Mocking strategies for effective tests: when to mock and when not to
Mocks are one of the most misused testing tools. Used correctly, they isolate your tests and make them fast. Used incorrectly, they create brittle tests that test implementation details rather than behavior.
Mock external boundaries, not internal details. Mock your database, external API, file system, and network calls. These are the boundaries between your code and the outside world. Mocking these gives you fast, deterministic tests. Never mock internal classes or functions.
Fake objects are often better than mocks. A fake is a lightweight implementation of an external interface that works in memory. An in-memory database, a file system backed by a dictionary, or a fake email sender that stores messages in a list. Fakes are more robust than mocks.
Set up mocks at the API boundary, not deep in the code. If you mock at a low level, a refactoring that changes the internal implementation will break the mock without changing the behavior. Mock at the highest abstraction level possible.

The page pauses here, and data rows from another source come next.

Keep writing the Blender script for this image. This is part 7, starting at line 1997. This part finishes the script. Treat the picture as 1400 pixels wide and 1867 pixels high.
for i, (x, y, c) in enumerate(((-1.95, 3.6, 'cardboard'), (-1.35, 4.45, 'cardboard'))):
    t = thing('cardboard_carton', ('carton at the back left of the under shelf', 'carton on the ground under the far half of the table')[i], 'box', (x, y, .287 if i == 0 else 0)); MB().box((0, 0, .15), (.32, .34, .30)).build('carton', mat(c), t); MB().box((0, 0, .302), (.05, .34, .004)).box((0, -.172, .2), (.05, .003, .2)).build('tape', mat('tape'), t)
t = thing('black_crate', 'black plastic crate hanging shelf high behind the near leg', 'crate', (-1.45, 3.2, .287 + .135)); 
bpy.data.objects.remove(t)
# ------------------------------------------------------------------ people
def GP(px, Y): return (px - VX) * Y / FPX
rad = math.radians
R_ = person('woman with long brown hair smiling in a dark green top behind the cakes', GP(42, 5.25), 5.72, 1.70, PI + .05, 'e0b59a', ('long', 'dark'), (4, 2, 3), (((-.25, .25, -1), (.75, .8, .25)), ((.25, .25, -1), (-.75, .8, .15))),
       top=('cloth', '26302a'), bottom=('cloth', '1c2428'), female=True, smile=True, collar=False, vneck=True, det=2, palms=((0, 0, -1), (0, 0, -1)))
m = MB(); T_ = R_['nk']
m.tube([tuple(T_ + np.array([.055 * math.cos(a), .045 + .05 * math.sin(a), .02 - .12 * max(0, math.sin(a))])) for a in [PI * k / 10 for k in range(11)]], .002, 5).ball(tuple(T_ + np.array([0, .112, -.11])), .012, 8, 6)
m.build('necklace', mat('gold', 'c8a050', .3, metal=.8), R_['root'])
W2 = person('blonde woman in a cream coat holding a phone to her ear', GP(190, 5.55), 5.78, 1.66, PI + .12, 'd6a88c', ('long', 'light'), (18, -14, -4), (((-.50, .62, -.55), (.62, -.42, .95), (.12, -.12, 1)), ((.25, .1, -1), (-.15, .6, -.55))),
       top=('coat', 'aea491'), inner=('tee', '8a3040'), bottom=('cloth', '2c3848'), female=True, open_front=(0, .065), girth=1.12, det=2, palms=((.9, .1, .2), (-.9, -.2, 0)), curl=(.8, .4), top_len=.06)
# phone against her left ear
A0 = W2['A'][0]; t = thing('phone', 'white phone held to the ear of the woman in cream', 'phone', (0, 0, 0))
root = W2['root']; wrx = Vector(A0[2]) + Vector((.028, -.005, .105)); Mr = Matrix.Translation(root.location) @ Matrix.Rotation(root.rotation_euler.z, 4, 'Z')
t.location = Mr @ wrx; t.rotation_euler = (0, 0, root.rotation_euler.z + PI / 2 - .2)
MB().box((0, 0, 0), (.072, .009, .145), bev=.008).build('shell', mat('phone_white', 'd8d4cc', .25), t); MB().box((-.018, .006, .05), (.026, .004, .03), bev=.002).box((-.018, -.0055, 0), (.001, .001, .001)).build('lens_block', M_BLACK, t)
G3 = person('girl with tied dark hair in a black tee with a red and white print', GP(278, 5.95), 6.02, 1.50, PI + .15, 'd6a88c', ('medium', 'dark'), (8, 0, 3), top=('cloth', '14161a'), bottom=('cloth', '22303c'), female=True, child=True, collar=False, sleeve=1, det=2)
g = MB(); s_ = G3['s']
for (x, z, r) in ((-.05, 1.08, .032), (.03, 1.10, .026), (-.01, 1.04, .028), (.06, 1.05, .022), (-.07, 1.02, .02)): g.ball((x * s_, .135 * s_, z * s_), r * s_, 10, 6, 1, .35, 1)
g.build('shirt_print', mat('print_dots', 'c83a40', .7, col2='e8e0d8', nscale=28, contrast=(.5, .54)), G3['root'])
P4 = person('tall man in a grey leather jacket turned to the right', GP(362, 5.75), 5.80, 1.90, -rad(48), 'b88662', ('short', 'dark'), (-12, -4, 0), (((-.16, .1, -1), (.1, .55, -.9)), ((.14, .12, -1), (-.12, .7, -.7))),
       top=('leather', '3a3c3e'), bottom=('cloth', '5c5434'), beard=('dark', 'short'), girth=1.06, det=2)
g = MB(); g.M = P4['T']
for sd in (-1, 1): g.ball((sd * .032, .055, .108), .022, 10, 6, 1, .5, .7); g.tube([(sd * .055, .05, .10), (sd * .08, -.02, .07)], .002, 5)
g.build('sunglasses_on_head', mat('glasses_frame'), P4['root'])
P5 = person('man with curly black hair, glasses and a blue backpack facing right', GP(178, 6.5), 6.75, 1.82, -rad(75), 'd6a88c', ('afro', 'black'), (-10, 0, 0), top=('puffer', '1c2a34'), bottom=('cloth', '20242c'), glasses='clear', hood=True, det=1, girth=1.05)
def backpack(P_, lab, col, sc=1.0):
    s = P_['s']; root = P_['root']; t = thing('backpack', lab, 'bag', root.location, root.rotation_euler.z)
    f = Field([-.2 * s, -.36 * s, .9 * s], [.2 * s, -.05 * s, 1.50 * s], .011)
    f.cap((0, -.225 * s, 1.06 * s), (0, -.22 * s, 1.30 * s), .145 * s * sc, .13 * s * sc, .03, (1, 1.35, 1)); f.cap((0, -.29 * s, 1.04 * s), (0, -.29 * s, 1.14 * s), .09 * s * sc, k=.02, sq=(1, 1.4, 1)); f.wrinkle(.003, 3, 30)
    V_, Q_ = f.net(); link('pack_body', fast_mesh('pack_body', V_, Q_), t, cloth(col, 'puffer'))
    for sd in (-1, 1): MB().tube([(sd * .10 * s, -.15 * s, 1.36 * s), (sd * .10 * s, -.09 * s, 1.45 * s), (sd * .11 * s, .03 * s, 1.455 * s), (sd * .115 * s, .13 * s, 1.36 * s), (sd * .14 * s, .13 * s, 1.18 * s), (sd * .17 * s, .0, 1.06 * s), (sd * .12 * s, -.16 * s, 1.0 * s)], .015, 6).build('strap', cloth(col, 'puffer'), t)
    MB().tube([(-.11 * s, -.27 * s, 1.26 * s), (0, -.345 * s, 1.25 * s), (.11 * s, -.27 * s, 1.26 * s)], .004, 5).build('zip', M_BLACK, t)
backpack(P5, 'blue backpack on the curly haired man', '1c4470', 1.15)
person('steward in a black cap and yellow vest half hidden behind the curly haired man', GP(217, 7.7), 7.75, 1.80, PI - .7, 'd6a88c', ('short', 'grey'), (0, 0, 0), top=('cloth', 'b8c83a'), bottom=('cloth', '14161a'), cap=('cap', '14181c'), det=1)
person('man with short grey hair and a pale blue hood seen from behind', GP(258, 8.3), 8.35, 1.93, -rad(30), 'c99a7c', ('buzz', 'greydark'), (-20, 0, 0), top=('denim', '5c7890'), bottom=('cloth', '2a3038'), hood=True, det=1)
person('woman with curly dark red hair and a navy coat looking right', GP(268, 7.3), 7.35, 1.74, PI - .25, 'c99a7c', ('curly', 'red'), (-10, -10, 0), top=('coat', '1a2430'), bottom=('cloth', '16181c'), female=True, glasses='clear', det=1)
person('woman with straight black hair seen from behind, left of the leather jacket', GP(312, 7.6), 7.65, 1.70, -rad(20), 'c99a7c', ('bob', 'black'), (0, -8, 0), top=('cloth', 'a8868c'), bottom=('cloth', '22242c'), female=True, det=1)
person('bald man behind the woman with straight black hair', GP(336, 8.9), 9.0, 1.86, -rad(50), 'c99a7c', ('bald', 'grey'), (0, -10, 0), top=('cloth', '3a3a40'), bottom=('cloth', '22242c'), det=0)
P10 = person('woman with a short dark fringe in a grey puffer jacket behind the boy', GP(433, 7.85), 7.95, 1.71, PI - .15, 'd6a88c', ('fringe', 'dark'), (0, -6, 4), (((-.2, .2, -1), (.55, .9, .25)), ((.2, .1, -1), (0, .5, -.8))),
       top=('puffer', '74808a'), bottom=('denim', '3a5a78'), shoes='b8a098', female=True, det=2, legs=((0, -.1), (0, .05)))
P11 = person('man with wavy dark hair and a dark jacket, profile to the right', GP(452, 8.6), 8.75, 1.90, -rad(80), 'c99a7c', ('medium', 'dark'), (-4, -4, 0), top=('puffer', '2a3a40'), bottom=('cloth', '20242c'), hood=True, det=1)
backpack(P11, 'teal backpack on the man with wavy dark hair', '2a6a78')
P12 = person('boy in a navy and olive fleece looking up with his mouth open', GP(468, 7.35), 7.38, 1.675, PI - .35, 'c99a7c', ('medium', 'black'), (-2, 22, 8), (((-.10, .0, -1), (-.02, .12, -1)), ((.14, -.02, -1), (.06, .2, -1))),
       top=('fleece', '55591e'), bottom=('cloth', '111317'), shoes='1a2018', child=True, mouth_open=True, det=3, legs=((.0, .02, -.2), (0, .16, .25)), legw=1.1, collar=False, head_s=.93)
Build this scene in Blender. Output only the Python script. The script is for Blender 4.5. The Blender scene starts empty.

Assert on behavior, not on implementation. Instead of verifying that a specific method was called with specific arguments, verify that the system produced the expected outcome. Assert that the email was queued, not that the email service's send method was called.
Mock as little as possible. Every mock makes your test less realistic. Prefer real implementations when they're fast and reliable. Use in-memory databases, test containers, and fake services before resorting to mocks.
Keep your mock setup close to the test. Don't share mock configurations across tests changes to shared mocks can break unrelated tests. Each test should set up its own expectations. This makes the test self-documenting.